Find the SVD form of the matrix $$A = \begin{pmatrix} 1 & 1 \\ 1& 1 \\ 1& 1 \end{pmatrix}$$
First, I calculated
$$A^TA = \begin{pmatrix} 3 & 3 \\ 3 & 3\end{pmatrix}$$
whose eigenvalues are $\lambda_1=6$, $\lambda_2=0$, so we get the singular values $\mu_1=\sqrt 6$ and $\mu_2=0$.
Then the orthonormal eignvectors are:
$u_1=1/\sqrt2 (1,1)$
And $u_2= 1/\sqrt2 (1,-1)$.
So, I found the two matrix $\sum$ and $U^T$ where the SVD for A is of the form:
$A=V \sum U^T$.
I'm not sure how to find the orthogonal matrix V since I have a singular value which equals 0!
Moreover i cannot multiply matrix because $\sum$ is not invertible.
How can I finish it and get the SVD form for matrix $A$?

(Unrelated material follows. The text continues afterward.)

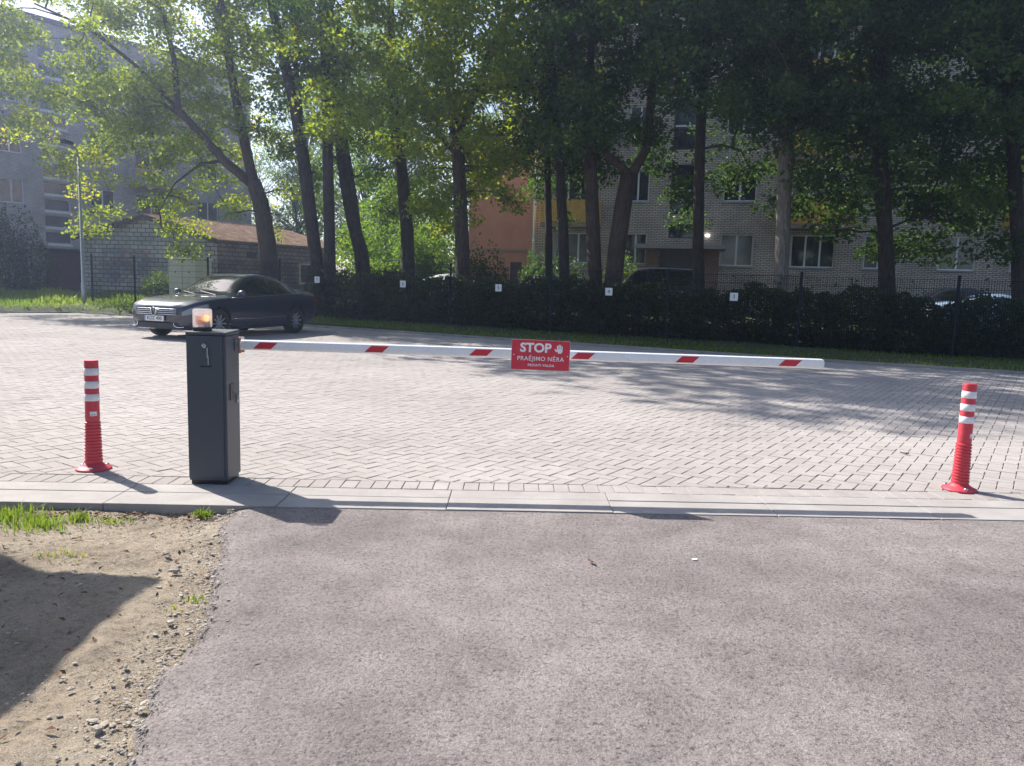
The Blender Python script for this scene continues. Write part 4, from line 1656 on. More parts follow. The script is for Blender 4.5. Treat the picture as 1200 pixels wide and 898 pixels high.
# ------------------------------------------------------------------ cars
def car(name, label, loc, heading, paint, L=4.80, Wd=1.855, Hh=1.42, suv=False, detail=True, group=None):
    """heading = world direction the bonnet points to"""
    rz = math.atan2(heading[1], heading[0])
    root = thing(name, label, 'car', loc, rz, group)
    k = L / 4.8
    hz = Hh / 1.42

    def C(pts):
        xs = [p[0] * k for p in pts]
        ys = [p[1] for p in pts]

        def f(x):
            i = int(np.clip(np.searchsorted(xs, x) - 1, 0, len(xs) - 2))
            h = xs[i + 1] - xs[i]
            t = np.clip((x - xs[i]) / h, 0, 1)
            m = []
            for q in (i, i + 1):
                if q == 0 or q == len(xs) - 1: m.append((ys[min(q + 1, len(ys) - 1)] - ys[max(q - 1, 0)]) / (xs[min(q + 1, len(xs) - 1)] - xs[max(q - 1, 0)]))
                else:
                    a = (ys[q] - ys[q - 1]) / (xs[q] - xs[q - 1])
                    b = (ys[q + 1] - ys[q]) / (xs[q + 1] - xs[q])
                    m.append(0.0 if a * b <= 0 else 2 * a * b / (a + b))
            return ((2 * t ** 3 - 3 * t ** 2 + 1) * ys[i] + (t ** 3 - 2 * t ** 2 + t) * h * m[0] + (-2 * t ** 3 + 3 * t ** 2) * ys[i + 1] + (t ** 3 - t ** 2) * h * m[1])
        return f
    hw = Wd / 2
    w = C([(-2.40, hw * .74), (-2.3, hw * .85), (-2.0, hw * .94), (-1.2, hw * .99), (0, hw), (1.2, hw * .99), (1.9, hw * .965), (2.2, hw * .91), (2.33, hw * .84), (2.40, hw * .74)])
    zb = C([(-2.40, .42), (-2.2, .28), (-1.2, .2), (1.4, .18), (2.2, .21), (2.40, .27)])
    if suv:
        zh = C([(-2.40, .95), (-2.25, 1.05), (-1.0, 1.06), (1.0, 1.03), (1.5, 1.02), (2.1, .95), (2.33, .84), (2.40, .76)])
        zr = C([(-2.40, 1.0), (-2.3, 1.25), (-2.1, Hh - .12), (-1.8, Hh - .03), (-.4, Hh), (.25, Hh - .06), (1.15, 1.08), (1.5, 1.05), (2.1, .98), (2.33, .87), (2.40, .80)])
        wr = C([(-2.40, hw * .72), (-2.0, hw * .70), (0, hw * .70), (.3, hw * .71), (1.15, hw * .82), (2.1, hw * .8), (2.40, hw * .6)])
        ws, bl, sw, pil = (.30, 1.1), (-2.36, -2.12), (-2.0, .95), (-.95, -.1)
    else:
        zh = C([(-2.40, .90), (-2.25, .97), (-1.6, .99), (-.6, .955), (.9, .90), (1.3, .89), (1.9, .83), (2.2, .775), (2.33, .73), (2.40, .67)])
        zr = C([(-2.40, .93), (-2.3, 1.03), (-1.95, 1.065), (-1.55, 1.13), (-1.0, Hh - .10), (-.5, Hh - .015), (-.2, Hh), (.2, Hh - .05), (1.12, .955), (1.35, .935), (1.9, .875), (2.2, .815), (2.33, .765), (2.40, .70)])
        wr = C([(-2.40, hw * .66), (-1.9, hw * .72), (-1.2, hw * .64), (-.3, hw * .62), (.2, hw * .64), (1.12, hw * .80), (2.0, hw * .78), (2.40, hw * .55)])
        ws, bl, sw, pil = (.22, 1.08), (-1.72, -.98), (-1.50, .98), (-.42,)
    xs = np.linspace(-2.40 * k, 2.40 * k, 200)
    sec_n = 34
    rows = []
    for x in xs:
        W_, b, h, r, wr_ = w(x), zb(x), zh(x), zr(x), wr(x)
        wr_ = min(wr_, W_ * .93)
        key = [(0, b), (.82 * W_, b), (.94 * W_, b + .05), (.985 * W_, b + .35 * (h - b)), (W_, b + .62 * (h - b)), (.985 * W_, h - .07), (.945 * W_, h)]
        g = [(.945 * W_ + (wr_ - .945 * W_) * t ** 1.12, h + (r - .055 * min(1, (r - h) / .3) - h) * t) for t in (.12, .3, .5, .7, .88, 1.0)]
        tp = [(wr_ * .94, r - .022 * min(1, (r - h) / .3)), (wr_ * .7, r - .006), (wr_ * .35, r - .001), (0, r)]
        lo = []
        for a, c in zip(key[:-1], key[1:]):
            m = 3 if 2 <= key.index(a) <= 4 else 1
            for q in range(m): lo.append((a[0] + (c[0] - a[0]) * q / m, a[1] + (c[1] - a[1]) * q / m))
        lo.append(key[-1])
        half = lo + g + tp
        rows.append(half)
    nh = min(len(r) for r in rows)
    # resample rows that differ in length
    fixed = []
    for r in rows:
        r = np.array(r)
        if len(r) != max(len(q) for q in rows):
            s = np.concatenate([[0], np.cumsum(np.hypot(*np.diff(r, axis=0).T))])
            q = np.linspace(0, s[-1], max(len(q) for q in rows))
            r = np.stack([np.interp(q, s, r[:, 0]), np.interp(q, s, r[:, 1])], 1)
        fixed.append(r)
    nlen = len(fixed[0])
    gi = nlen - 11                                # index of the shoulder
    ri = nlen - 5                                 # roof edge index
    V = []
    for x, r in zip(xs, fixed):
        ft = np.clip((x / k - 1.5) / .9, 0, 1)
        rt = np.clip((-x / k - 1.8) / .6, 0, 1)
        for y, z in list(r) + [(-y, z) for (y, z) in r[-2:0:-1]]:
            xx = x - .13 * (y / hw) ** 2 * ft ** 1.5 + .09 * (y / hw) ** 2 * rt
            V.append((xx, y, z))
    ring = 2 * nlen - 2
    wx = (1.45 * k, -1.26 * k) if not suv else (1.42 * k, -1.32 * k)
    R = .335 if not suv else .37
    parts = {'body': [], 'windscreen': [], 'rear_window': [], 'side_window': [], 'headlight': [], 'tail_light': []}
    Va = np.array(V)
    for i in range(len(xs) - 1):
        xm = (xs[i] + xs[i + 1]) / 2
        for j in range(ring):
            j2 = (j + 1) % ring
            f = (i * ring + j, i * ring + j2, (i + 1) * ring + j2, (i + 1) * ring + j)
            c = Va[list(f)].mean(0)
            jj = j if j < nlen - 1 else ring - 1 - j
            if abs(c[1]) > hw * .55 and any((c[0] - a) ** 2 + (c[2] - R) ** 2 < (R + .045) ** 2 for a in wx) and c[2] < 2 * R + .05: continue
            xn = xm / k
            key = 'body'
            if jj >= ri and ws[0] < xn < ws[1]: key = 'windscreen'
            elif jj >= ri and bl[0] < xn < bl[1]: key = 'rear_window'
            elif gi < jj < ri - 1 and sw[0] < xn < sw[1] and zr(xm) - zh(xm) > .20 and not any(abs(xn - p) < .035 for p in pil): key = 'side_window'
            elif not suv and xn > 1.80 and abs(c[1]) > hw * .54 and gi - 4 <= jj <= gi - 2: key = 'headlight'
            elif suv and xn > 2.0 and abs(c[1]) > hw * .6 and .72 < c[2] < .88: key = 'headlight'
            elif xn < -2.1 and abs(c[1]) > hw * .55 and .78 < c[2] < .94: key = 'tail_light'
            parts[key].append(f)
    for s in (0, len(xs) - 1):
        q = tuple(s * ring + j for j in range(ring))
        parts['body'].append(q if s else tuple(reversed(q)))

    def sub(name, faces, mat, par):
        if not faces: return None
        idx = sorted(set(v for f in faces for v in f))
        mp = {v: n for n, v in enumerate(idx)}
        return mesh_ob(name, Va[idx], [tuple(mp[v] for v in f)[::-1] for f in faces], mat, par, smooth=True)
    body = sub('body', parts['body'], M[paint], root)
    sub('windscreen', parts['windscreen'], M['car_glass'], root)
    sub('rear_window', parts['rear_window'], M['car_glass'], root)
    for sgn in (1, -1):
        sub('side_window', [f for f in parts['side_window'] if Va[list(f)].mean(0)[1] * sgn > 0], M['car_glass'], root)
        sub('headlight', [f for f in parts['headlight'] if Va[list(f)].mean(0)[1] * sgn > 0], M['lamp_glass'], root)
        sub('tail_light', [f for f in parts['tail_light'] if Va[list(f)].mean(0)[1] * sgn > 0], M['tail'], root)
    # wheels
    for a in wx:
        for sgn in (1, -1):
            yo = sgn * (hw - .03)
            yi = sgn * (hw - .25)
            wr0 = thing('wheel', None, None, (a, yo, R))
            wr0.parent = root
            d = -sgn
            ty = MB().lathe([(R * .66, .0), (R * .93, -.005), (R, .03), (R, .17), (R * .94, .2), (R * .6, .2)], 36, caps=False)
            rm = MB()
            rm.lathe([(R * .66, .0), (R * .63, -.004), (R * .60, .02), (R * .58, .10), (0.0, .11)], 30, caps=False)
            sp = MB()
            for q in range(10):
                an = 2 * math.pi * q / 10
                ca, sa_ = math.cos(an), math.sin(an)
                p0 = np.array([ca * .04, sa_ * .04]); p1 = np.array([math.cos(an * 1.0) * R * .61, math.sin(an) * R * .61])
                tt = np.array([-sa_, ca]) * .013
                vs = [(*(p0 - tt), .012), (*(p0 + tt), .012), (*(p1 + tt), .006), (*(p1 - tt), .006), (*(p0 - tt), .05), (*(p0 + tt), .05), (*(p1 + tt), .05), (*(p1 - tt), .05)]
                sp.add(vs, [(0, 3, 2, 1), (4, 5, 6, 7), (0, 1, 5, 4), (1, 2, 6, 5), (2, 3, 7, 6), (3, 0, 4, 7)])
            sp.lathe([(0, .0), (.045, .004), (.055, .02), (.055, .06)], 16)
            for nm, mb, mt in (('tyre', ty, 'tyre'), ('rim_barrel', rm, 'tyre'), ('rim', sp, 'rim')):
                # axis z of the lathe becomes the inward side of the wheel
                for i, v in enumerate(mb.v): mb.v[i] = (v[0], d * v[2], v[1])
                if d > 0: mb.f = [tuple(reversed(f)) for f in mb.f]
                mb.build(nm, M[mt], wr0, smooth=(nm != 'rim'))
    ln = MB()
    for a in wx:
        ln.box(a - R - .06, a + R + .06, -hw + .28, hw - .28, .22, 2 * R + .02)
        for sgn in (1, -1):
            pts = []
            for q in range(19):
                an = math.pi * q / 18
                x, z = a + (R + .052) * math.cos(an), R + (R + .052) * math.sin(an)
                zz = zb(x) + .0
                t = np.clip((z - zb(x)) / max(.1, zh(x) - zb(x)), 0, 1)
                yy = w(x) * (.93 + .07 * min(1, t / .62)) if t < .62 else w(x)
                pts.append((x, sgn * (yy - .012), z))
            for p, q in zip(pts[:-1], pts[1:]):
                ln.add([p, q, (q[0], q[1] - sgn * .26, q[2]), (p[0], p[1] - sgn * .26, p[2])], [(0, 1, 2, 3)])
    ln.build('wheel_arch', M['tyre'], root)
    if not detail: return root
    # trim
    for sgn in (1, -1):
        pts = [(x * k, sgn * (w(x * k) * .945 + .004), zh(x * k) + .012) for x in np.linspace(-1.62, 1.02, 24)]
        MB().tube(pts, .009, 5).build('chrome_strip', M['chrome'], root, smooth=True)
        pts = [(x * k, sgn * (w(x * k) * .985 + .004), zb(x * k) + .26) for x in np.linspace(-.85, 1.0, 16)]
        MB().tube(pts, .009, 5).build('side_moulding', M['chrome'], root, smooth=True)
        mr = MB().lathe([(0, -.10), (.05, -.09), (.075, -.03), (.075, .05), (.05, .09), (0, .1)], 14, (0, 0, 0), 'Y')
        for i, v in enumerate(mr.v): mr.v[i] = (v[0] * .75 + .80, v[1] + sgn * (hw + .02), v[2] + 1.0)
        mr.box(.74, .80, sgn * (hw - .10) - .05, sgn * (hw - .10) + .05, .94, .98)
        mr.build('mirror', M[paint], root, smooth=True)
        for xx in (.05, -.95):
            MB().box(xx - .1, xx + .1, sgn * (hw * .995) - .012, sgn * (hw * .995) + .018, .80, .825).build('door_handle', M[paint], root, bevel=.005)
        for xx in (1.06, -.40):
            pts = [(xx * k + .06 * math.sin(3 * t), sgn * (w(xx * k) * (.95 + .05 * min(1, t / .55)) + .001), zb(xx * k) + .1 + (zh(xx * k) - zb(xx * k) - .14) * t) for t in np.linspace(0, 1, 7)]
            MB().tube(pts, .006, 4).build('door_gap', M['ink'], root)

    def nx(y): return 2.405 * k - .13 * (y / hw) ** 2
    # radiator grille with chrome bars
    g = MB()
    for z0, z1, hwid in ((.535, .665, .56),):
        ys = np.linspace(-hwid, hwid, 14)
        vs = [(nx(y) + .004, y, z) for z in (z0, z1) for y in ys]
        g.add(vs, [(i, i + 1, i + 15, i + 14) for i in range(13)])
    gr = g.build('grille', M['ink'], root)
    for z in (.54, .58, .62, .66):
        MB().tube([(nx(y) + .008, y, z) for y in np.linspace(-.57, .57, 15)], .0085, 5).build('grille_bar', M['chrome'], gr, smooth=True)
    ys = np.linspace(-.60, .60, 14)
    vs = [(nx(y) + .004 - .035, y, z) for z in (.205, .325) for y in ys]
    MB().add([(nx(y) + .006, y, z) for z in (.24, .355) for y in ys], [(i, i + 1, i + 15, i + 14) for i in range(13)]).build('lower_intake', M['ink'], root)
    for sgn in (1, -1):
        pts = [(nx(y) + (.012 if y < .7 else .0), sgn * y, z) for y, z in ((.50, .36), (.52, .30), (.58, .275), (.66, .275), (.73, .285))]
        MB().tube(pts, .014, 6).build('fog_trim', M['chrome'], root, smooth=True)
    # emblem: ring with a V over a W
    ex = nx(0) + .022
    em = MB().lathe([(0, 0), (.078, .0), (.078, .012), (0, .012)], 28, (ex - .012, 0, .60), 'X').build('emblem', M['ink'], root)
    e2 = MB()
    e2.tube([(ex + .004, .082 * math.cos(t), .60 + .082 * math.sin(t)) for t in np.linspace(0, 2 * math.pi, 29)], .0095, 6, caps=False)
    for pl in ([(-.026, .058), (0, .006), (.026, .058)], [(-.054, .03), (-.027, -.05), (0, .0), (.027, -.05), (.054, .03)]):
        e2.tube([(ex + .004, a * 1.25, .60 + b * 1.25) for a, b in pl], .0085, 5)
    e2.build('emblem_ring', M['chrome'], em)
    # number plate
    pl = MB().box(ex - .03, ex - .004, -.26, .26, .395, .508).build('licence_plate', M['plate_white'], root, bevel=.003)
    text_mesh('KDZ 400', .105, 'plate_letters', M['ink'], pl, (ex - .002, .015, .451), (math.pi / 2, 0, math.pi / 2), offset=.001, sx=1.02)
    MB().box(ex - .004, ex - .002, -.256, -.218, .40, .503).build('country_band', M['pale_blue'], pl)
    # wiper, aerial fin, sun visors glimpsed through the screen
    MB().tube([(1.13 * k, .5, .96), (.95 * k, -.1, 1.035)], .008, 4).build('wiper', M['ink'], root)
    MB().tube([(1.13 * k, -.1, .97), (.95 * k, -.6, 1.02)], .008, 4).build('wiper', M['ink'], root)
    return root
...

I am using information about SVD from the wikipedia page.
Best Answer
We can notice that we can write the matrix $A$ as follows:
$$A = \begin{bmatrix} 1 & 1 \\ 1 & 1\\ 1 & 1\end{bmatrix} = \begin{bmatrix} 1 \\ 1 \\ 1 \end{bmatrix} \begin{bmatrix} 1 \\ 1 \end{bmatrix}^\top = \sqrt6\left(\frac{1}{\sqrt{3}}\begin{bmatrix} 1 \\ 1 \\ 1 \end{bmatrix} \right) \left( \frac{1}{\sqrt{2}} \begin{bmatrix} 1 \\ 1 \end{bmatrix} \right)^\top$$
So, we succeeded to write $A$ as $A=\sigma u_1 v_1$. In addition, $\sigma_2=0$ since $\mbox{rank}(A)=1$. Thus, we get
$$\Sigma= \begin{bmatrix} \sqrt{6} & 0 & 0\\ 0 & 0 & 0\end{bmatrix}$$
Then in order to find the matrix $U$ and $V^T$ as in SVD A can be written as $A=U \Sigma V^T$. We can choose any vector $v_2 \in \Bbb R^2$ which is orthonormal and orthogonal to $v_1$ and choose vectors $u_2, u_3 \in \Bbb R^3$ which are also orthonormal and orthogonal to $u_1$.